What you are asked to do » Pictures aside, quote the whole listing exactly.

Dataset excerpt »
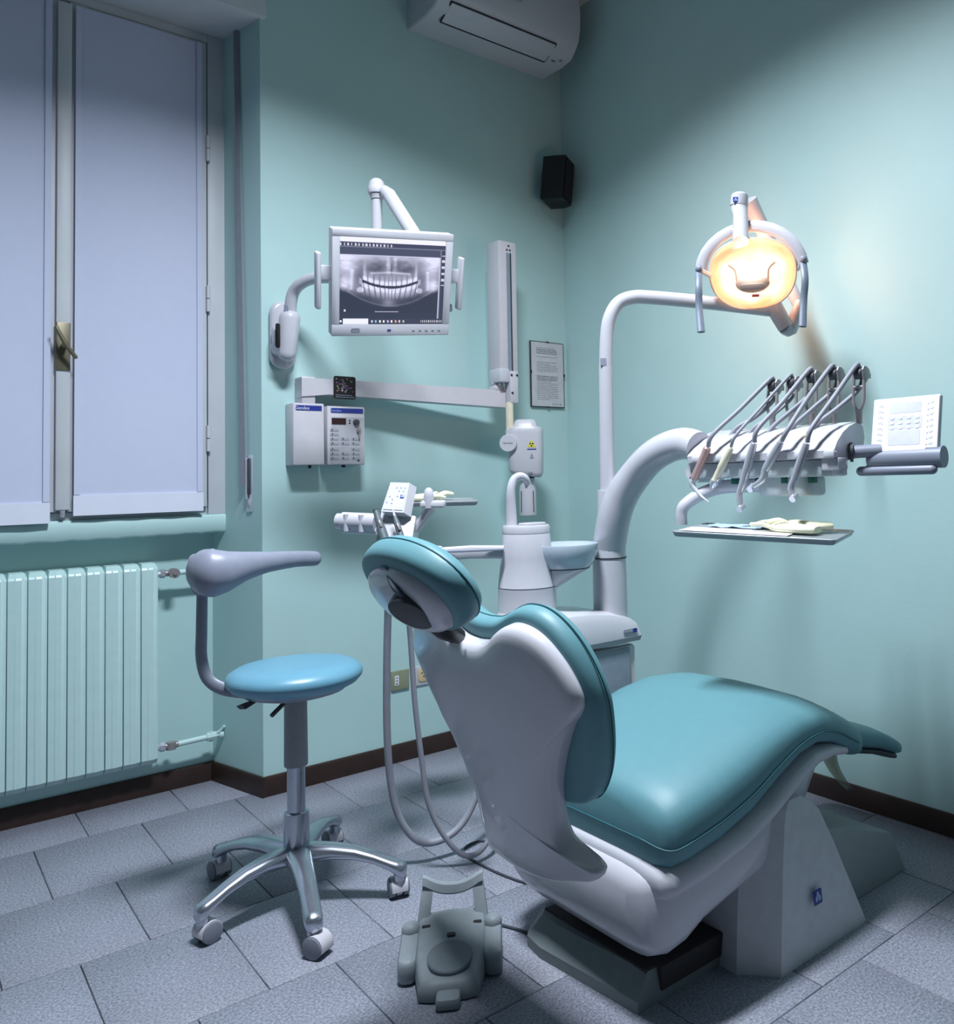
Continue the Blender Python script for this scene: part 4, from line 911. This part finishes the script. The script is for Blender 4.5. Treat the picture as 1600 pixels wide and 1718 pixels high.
# seat cushion
def section(x, yc, hw, zb, zt, n=28, e1=.42, e2=.62, dome=0.):
    r_ = []
    for k_ in range(n):
        a = 2*math.pi*k_/n; c_, s_ = math.cos(a), math.sin(a); zm = (zb+zt)/2; hh = (zt-zb)/2
        y = hw*math.copysign(abs(c_)**e1, c_); z = zm+hh*math.copysign(abs(s_)**e2, s_)
        if s_ > 0: z += dome*(1-(y/hw)**2)*s_
        r_.append(V((x, yc+y, z)))
    return r_
st_ = [(.922, .24, .375, .462), (.930, .295, .345, .486), (.950, .320, .328, .506), (1.0, .330, .330, .525), (1.1, .333, .345, .548), (1.22, .332, .378, .580), (1.33, .330, .435, .608), (1.43, .326, .478, .620), (1.53, .318, .492, .612), (1.62, .306, .470, .582), (1.70, .290, .432, .546), (1.77, .272, .402, .512), (1.82, .25, .378, .484), (1.845, .215, .376, .462)]
b = MB().rings([section(x, YC, hw, zb, zt, dome=.018) for x, hw, zb, zt in st_]); b.obj('seat_cushion', TEAL, ch, ang=60)
path = [V((x, YC-hw-.0008, zb+(zt-zb)*.42)) for x, hw, zb, zt in st_[2:12]]
rear = [V((.9205, YC-.22+.44*k_/8, .4115)) for k_ in range(8, -1, -1)]+[V((x-.0015, YC-hw-.0008, zb+(zt-zb)*.42)) for x, hw, zb, zt in st_[:2]]
MB().tube(rear+path, .0022, 6, 3).obj('seat_seam', SEAM, ch)
# leg rest
st2 = [(1.79, .215, .405, .480), (1.86, .225, .388, .468), (2.0, .222, .352, .425), (2.08, .210, .322, .388), (2.14, .192, .300, .358), (2.165, .165, .296, .338), (2.172, .13, .302, .328)]
MB().rings([section(x, YC, hw, zb, zt, e1=.5) for x, hw, zb, zt in st2]).obj('leg_rest', TEAL, ch, ang=60)
MB().rings([section(x, YC, hw*.9, zb-.016, zb+.012, e1=.4) for x, hw, zb, zt in st2[:5]]).obj('leg_rest_shell', DGREY, ch, ang=60)
# foot guard (clear plastic) hanging below the leg rest
b = MB(); rs = []
for k_ in range(9):
    t_ = k_/8; y = YC-.215; x = 1.725+.085*t_**1.7; z = .405-.125*t_; rs.append([V((x, y, z)), V((x+.012, y, z+.002)), V((x+.012, y+.05*(1-t_*.6), z+.002)), V((x, y+.05*(1-t_*.6), z))])
b.rings(rs).obj('foot_guard', clear('clear_foot_guard', (222, 220, 208), .2, .2), ch, ang=60)
# white seat shell under the cushion
st3 = [(.912, .25, .290, .350), (.919, .30, .275, .365), (.945, .322, .270, .370), (1.05, .334, .285, .385), (1.18, .334, .318, .400), (1.30, .330, .360, .432), (1.42, .324, .410, .480), (1.52, .312, .438, .500), (1.62, .296, .436, .490), (1.70, .28, .420, .465)]
MB().rings([section(x, YC, hw, zb, zt, e1=.42, e2=.7) for x, hw, zb, zt in st3]).obj('seat_shell', PLASTIC, ch, ang=60)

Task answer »
Continue the Blender Python script for this scene: part 4, from line 911. This part finishes the script. The script is for Blender 4.5. Treat the picture as 1600 pixels wide and 1718 pixels high.
# seat cushion
def section(x, yc, hw, zb, zt, n=28, e1=.42, e2=.62, dome=0.):
    r_ = []
    for k_ in range(n):
        a = 2*math.pi*k_/n; c_, s_ = math.cos(a), math.sin(a); zm = (zb+zt)/2; hh = (zt-zb)/2
        y = hw*math.copysign(abs(c_)**e1, c_); z = zm+hh*math.copysign(abs(s_)**e2, s_)
        if s_ > 0: z += dome*(1-(y/hw)**2)*s_
        r_.append(V((x, yc+y, z)))
    return r_
st_ = [(.922, .24, .375, .462), (.930, .295, .345, .486), (.950, .320, .328, .506), (1.0, .330, .330, .525), (1.1, .333, .345, .548), (1.22, .332, .378, .580), (1.33, .330, .435, .608), (1.43, .326, .478, .620), (1.53, .318, .492, .612), (1.62, .306, .470, .582), (1.70, .290, .432, .546), (1.77, .272, .402, .512), (1.82, .25, .378, .484), (1.845, .215, .376, .462)]
b = MB().rings([section(x, YC, hw, zb, zt, dome=.018) for x, hw, zb, zt in st_]); b.obj('seat_cushion', TEAL, ch, ang=60)
path = [V((x, YC-hw-.0008, zb+(zt-zb)*.42)) for x, hw, zb, zt in st_[2:12]]
rear = [V((.9205, YC-.22+.44*k_/8, .4115)) for k_ in range(8, -1, -1)]+[V((x-.0015, YC-hw-.0008, zb+(zt-zb)*.42)) for x, hw, zb, zt in st_[:2]]
MB().tube(rear+path, .0022, 6, 3).obj('seat_seam', SEAM, ch)
# leg rest
st2 = [(1.79, .215, .405, .480), (1.86, .225, .388, .468), (2.0, .222, .352, .425), (2.08, .210, .322, .388), (2.14, .192, .300, .358), (2.165, .165, .296, .338), (2.172, .13, .302, .328)]
MB().rings([section(x, YC, hw, zb, zt, e1=.5) for x, hw, zb, zt in st2]).obj('leg_rest', TEAL, ch, ang=60)
MB().rings([section(x, YC, hw*.9, zb-.016, zb+.012, e1=.4) for x, hw, zb, zt in st2[:5]]).obj('leg_rest_shell', DGREY, ch, ang=60)
# foot guard (clear plastic) hanging below the leg rest
b = MB(); rs = []
for k_ in range(9):
    t_ = k_/8; y = YC-.215; x = 1.725+.085*t_**1.7; z = .405-.125*t_; rs.append([V((x, y, z)), V((x+.012, y, z+.002)), V((x+.012, y+.05*(1-t_*.6), z+.002)), V((x, y+.05*(1-t_*.6), z))])
b.rings(rs).obj('foot_guard', clear('clear_foot_guard', (222, 220, 208), .2, .2), ch, ang=60)
# white seat shell under the cushion
st3 = [(.912, .25, .290, .350), (.919, .30, .275, .365), (.945, .322, .270, .370), (1.05, .334, .285, .385), (1.18, .334, .318, .400), (1.30, .330, .360, .432), (1.42, .324, .410, .480), (1.52, .312, .438, .500), (1.62, .296, .436, .490), (1.70, .28, .420, .465)]
MB().rings([section(x, YC, hw, zb, zt, e1=.42, e2=.7) for x, hw, zb, zt in st3]).obj('seat_shell', PLASTIC, ch, ang=60)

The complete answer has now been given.